Monday, May 02, 2005

How Old Is Old?

I received a forwarded article this morning from one of my friends, Chong Beng. The article is about the feeling of getting old. While the article certainly reflects the freedom and well-preserved memory that is the culmination of age and experience, I certainly think that it is a food for thought for adolescents too.

How old is old?
THE other day, a young person asked me how I felt about being old.

I was taken aback, for I did not think of myself as old. Upon seeing my reaction, she was immediately embarrassed, but I explained that it was an interesting question, and I would ponder over it and let her know.

Old age, I have decided, is a gift. I am now, probably for the first time in my life, the person I have always wanted to be. Oh, not my body!

I sometimes despair over my body's the wrinkles, baggy eyes, skin spots and bumps, and the sagging butt. And often I am taken aback by that old person that lives
in my mirror, but I don't agonise over those things for long.

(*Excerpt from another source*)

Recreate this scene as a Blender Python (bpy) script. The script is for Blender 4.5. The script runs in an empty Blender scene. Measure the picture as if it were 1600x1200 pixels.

I would never trade my amazing friends, my wonderful life, or my loving family for less grey hair or a flatter belly. As I've aged, I have become more kind to myself, and less critical of myself.

I've become my own friend. I don't chide myself for eating that extra cookie, or for not making my bed, or for buying that silly cement fountain I didn't need but which looks so avant garde on my patio.

I am entitled to over eat, to be messy, to be extravagant.

I have seen too many dear friends leave this world too soon before they understood the great freedom that comes with aging.

Whose business is it if I choose to read until 4am, and sleep until noon? I will dance with myself to those wonderful tunes of the 50s. And if I, at the same time, wish to weep over a lost love, I will.

I will walk the beach in swimming trunks stretched over a bulging body, and dive into the waves with abandon if I choose to, despite the pitying glances from the bikini set. They, too, will get old.

I know I am sometimes forgetful. But there again, some parts of life are just as well forgotten and I eventually remember the important things.

Sure, over the years, my heart has been broken. How can your heart not break when you lose a loved one, or when a child suffers, or even when a beloved pet gets hit by a car?

But broken hearts are what give us strength and understanding and compassion. A heart never broken is pristine and sterile and will never know the joy of being imperfect.

I am so blessed to have lived long enough to have my hair turn grey or even be lost forever, and to have laugh lines etched into deep grooves on my face. So many have never laughed, and so many have died before their hair could turn silver.

I can say "No" and mean it. I can say "Yes" and mean it. As you get older, it is easier to be positive. You care less about what other people think. I don't
question myself any more. I've even earned the right to be wrong.

So, to answer your question, I like being old. It has set me free. I like the person I have become. I am not going to live forever, but while I am still here, I will not waste time lamenting what could have been, or worrying about what will be.

And I shall eat dessert every single day.


Hope we all learn something from it.